研究室に同期が10名いましたが、私以外は男の子だった。私は「負けたくない!」という気持ちがめちゃくちゃ強くて、頑張っていました。最終的には、たぶん博士後期課程に進んだ男子学生の次くらいに学会に出て賞を取りました。

山口
学生時代の研究テーマは?どういった金属の研究をされていましたか。

大橋
研究ではアルミニウムを扱っていました。電気メッキの技術を応用して強くてしなやかなアルミニウムを作製するというテーマを研究していました。

山口
マテリアル工学を専攻したのはなぜですか?

大橋
学部の選び方に関してはあまり考えていなかったので正直申し訳ないのですが、単純に名前だけで、高校生の時に選びました。すみません。
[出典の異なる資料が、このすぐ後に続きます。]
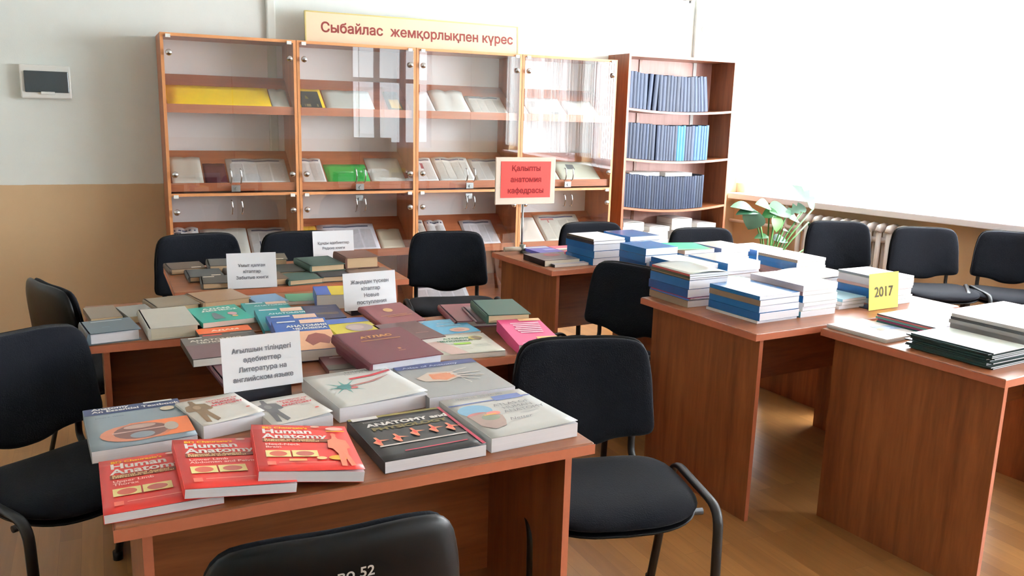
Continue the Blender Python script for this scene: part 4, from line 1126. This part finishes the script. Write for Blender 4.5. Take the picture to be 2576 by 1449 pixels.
# ================================================================== middle desks
GB = 'books on the middle desks'
bk_ = book
a = bk_('grey_hardback', 0.000, 2.978, TZ, 0.148, 0.17, 0.038, 9, (84, 100, 110), 'blue grey thick hardback at the left front corner of the wall side desk', PAGE_B, True, group=GB)
a.rect(0.18, 0.85, 0.82, 0.90, (186, 196, 200), 'title_line').rect(0.32, 0.35, 0.48, 0.42, (104, 122, 132), 'small_emblem')
bk_('brown_paperback', -0.020, 3.265, TZ, 0.10, 0.19, 0.020, 8, (132, 118, 102), 'thin taupe book at the back left of the wall side desk', PAGE_C, group=GB)
bk_('grey_paperback', 0.092, 3.235, TZ, 0.10, 0.18, 0.024, 12, (150, 152, 148), 'glossy grey book between taupe and pale hardbacks', PAGE_C, group=GB, rough=0.15)
bk_('pale_hardback', 0.180, 3.030, TZ, 0.150, 0.285, 0.040, 4, (188, 186, 176), 'large pale grey hardback beside the teal books', page_mat((206, 200, 180)), True, group=GB, rough=0.5)
bk_('olive_hardback', 0.215, 3.345, TZ, 0.15, 0.17, 0.026, 12, (132, 122, 104), 'olive brown hardback at the back of the wall side desk', PAGE_C, True, group=GB)
bk_('kraft_hardback', 0.385, 3.375, TZ, 0.175, 0.19, 0.030, 14, (150, 122, 94), 'kraft brown hardback bridging towards the old books desk', PAGE_T, True, group=GB)
bk_('light_blue_book', 0.345, 3.125, TZ, 0.15, 0.20, 0.020, 6, (92, 150, 196), 'light blue book under the teal body book', PAGE, group=GB)
a = bk_('teal_body_book', 0.348, 3.030, TZ + 0.0215, 0.170, 0.235, 0.018, 8, (34, 158, 142), 'teal picture book with white title and small figures', PAGE, group=GB)
a.text('\u0410\u0414\u0410\u041c', 0.55, 0.82, 0.026, WH, bold=.05, wid=1.2).text('\u0414\u0415\u041d\u0415\u0421\u0406', 0.56, 0.69, 0.026, WH, bold=.05, wid=1.2).poly([(0.36, 0.54), (0.42, 0.54), (0.47, 0.38), (0.50, 0.14), (0.28, 0.14), (0.31, 0.38)], (110, 120, 124), 'figure').ell(0.72, 0.40, 0.09, 0.10, (206, 160, 170), 'organ').ell(0.72, 0.24, 0.06, 0.05, (214, 176, 110), 'organ').rect(0.40, 0.945, 0.66, 0.955, (200, 230, 220), 'small_print')
a = bk_('orange_body_book', 0.345, 2.790, TZ, 0.170, 0.23, 0.020, 3, (78, 76, 76), 'dark book with orange title band under the grey book', PAGE, group=GB)
a.rect(0, 0.68, 1, 1, (226, 104, 52), 'title_band').text('\u0410\u0414\u0410\u041c', 0.52, 0.82, 0.024, (250, 226, 208), bold=.05, wid=1.2).rect(0.05, 0.40, 0.40, 0.62, (196, 62, 52), 'red_panel').rect(0.55, 0.56, 0.95, 0.60, (170, 170, 170), 'small_print')
a = bk_('grey_anatomy_book', 0.300, 2.590, 0.7715, 0.20, 0.25, 0.022, 3, (96, 92, 88), 'grey book with white Cyrillic anatomy title left of the large card', PAGE, group=GB)
a.text('\u0410\u041d\u0410\u0422\u041e\u041c\u0418\u042f', 0.10, 0.80, 0.024, (226, 222, 212), bold=.05, align='LEFT', wid=1.1).text('\u0427\u0415\u041b\u041e\u0412\u0415\u041a\u0410', 0.18, 0.69, 0.022, (226, 222, 212), bold=.05, align='LEFT', wid=1.1).rect(0.10, 0.92, 0.30, 0.955, (236, 236, 230), 'sticker').rect(0.0, 0.0, 1, 0.60, (110, 84, 88), 'lower_panel')
a = bk_('maroon_hardback', 0.362, 2.395, TZ, 0.20, 0.240, 0.0200, 5, (96, 58, 66), 'maroon hardback mostly hidden by the large white card', PAGE, True, group=GB)
a.rect(0.42, 0.86, 0.52, 0.885, (196, 160, 90), 'gold_mark')
for k, (yy, zz, rgb, lb) in enumerate(((3.130, 0.7505, (38, 146, 146), 'teal anatomy book topmost in the overlapping row, farthest from the viewer'), (2.900, 0.7530, (32, 138, 146), 'second teal anatomy book in the overlapping row'), (2.735, 0.7650, (42, 82, 150), 'first blue anatomy book in the overlapping row with a cream photo'))):
    a = bk_('anatomy_textbook', 0.532 + 0.012 * k, yy, zz + (0.014 if k else 0), 0.165, 0.235, 0.020, -1, rgb, lb, PAGE, group=GB, tilt=(5 if k else 0, 0))
    a.rect(0.52, 0.80, 0.98, 0.97, (226, 190, 168), 'photo').text('\u0410\u041d\u0410\u0422\u041e\u041c\u0418\u042f', 0.62, 0.72, 0.020, (214, 230, 232), bold=.05, wid=1.1).rect(0.08, 0.90, 0.46, 0.955, (214, 222, 228), 'small_print')
a = bk_('anatomy_textbook', 0.545, 2.575, 0.7765, 0.168, 0.235, 0.036, -2, (42, 82, 150), 'thick blue and peach anatomy book nearest in the overlapping row', PAGE, group=GB, tilt=(10, 0))
a.rect(0.50, 0.84, 0.96, 0.965, (226, 190, 168), 'photo').text('\u0410\u041d\u0410\u0422\u041e\u041c\u0418\u042f', 0.60, 0.76, 0.020, WH, bold=.05, wid=1.1).text('\u0427\u0415\u041b\u041e\u0412\u0415\u041a\u0410', 0.64, 0.67, 0.018, WH, bold=.05, wid=1.1).rect(0.08, 0.90, 0.42, 0.945, (214, 222, 228), 'small_print').rect(0.0, 0.0, 1, 0.58, (228, 176, 140), 'peach_panel').poly([(0.55, 0.45), (0.70, 0.50), (0.85, 0.44), (0.95, 0.30), (0.85, 0.14), (0.70, 0.20), (0.55, 0.12), (0.45, 0.28)], (130, 66, 58), 'muscle_picture')
bk_('pale_blue_book', 0.560, 3.315, TZ, 0.12, 0.15, 0.018, 10, (110, 150, 186), 'pale blue book behind the teal overlapping row', PAGE, group=GB)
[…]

大学院の試験を受けるタイミングの時、最初の頃は生体材料に興味があって他大学への受験も視野に考えていました。でも研究室に配属後、研究テーマを選ぶ段階でアルミニウムを扱った研究テーマの話を聞き「これ、絶対面白い!」と思って、府大に残る選択をしました。研究に打ち込んでいるうちに、日常生活のあらゆる場所に使用されている金属の追求から、理解が深まり面白さを実感しました。

山口
どんな学生でしたか?サークルなど何かに熱中していたことはありますか?

大橋
学部の頃は白鷺祭実行委員会(秋の大学祭)に所属していました。1、2回生時は実行委員として活動し、3回生になるとOGとして関わりました。その頃のマテリアル工学分野は4回生から研究室に入るので、研究室に所属してからは研究一筋でした。

山口
ではIRISでの活動についてお伺いします。この画像は、大橋さんがアイリスIRISにいた頃の活動報告集のものです。IRISに入ったきっかけを教えてください。

パソコン画面の画像

大橋
当時、指導教員の東先生がIRISについてお話されていたのを覚えていて、まずは活動内容などを調べました。それに女子学生の友だちを増やしたかったのもあり、参加しました。入ってみると、白鷺祭実行委員会の先輩や同学年の子たちもいましたし、交友関係は広がりました。

山口
IRISで取り組んでいた企画は何ですか?

大橋
幅広い一般の方に科学の楽しさ、面白さを伝える「IRISサイエンスキャンパス」と「オープンキャンパス」です。オープンキャンパスで覚えているのは、参加してくれた女子高生の志望理由がしっかりと定まっていて、衝撃を受けました。志望学科に受験するための勉強法を相談されたのですが、当時アドバイスをした3名の勉強法が三者三様。方向性が異なっていて、人の違いをものすごく感じました。

山口
IRISに入って成長を感じたことはありますか?

大橋
何も知識を共有できていない人にわかるように伝える根本的な考え方や能力を培えました。企画運営に携わった「IRISサイエンスキャンパス」には、自分と知識のバックグラウンドが全く違う小中学生や親御さんが参加して実験を行います。現場ではそういった方々を成功に導けるよう順序立てて説明しなければいけません。そこでの経験や学びが、社会人となった今、役立っています。

山口
最後に、理系の分野を志す高校生や、大学院をめざす学生、就活を控えている学生にメッセージをお願いします。

大橋
いろいろ人と比べることはあると思いますが、気にせずに自分のやりたいことに向かってまっすぐ進んでもらえたら楽しい未来が待っています。頑張ってください!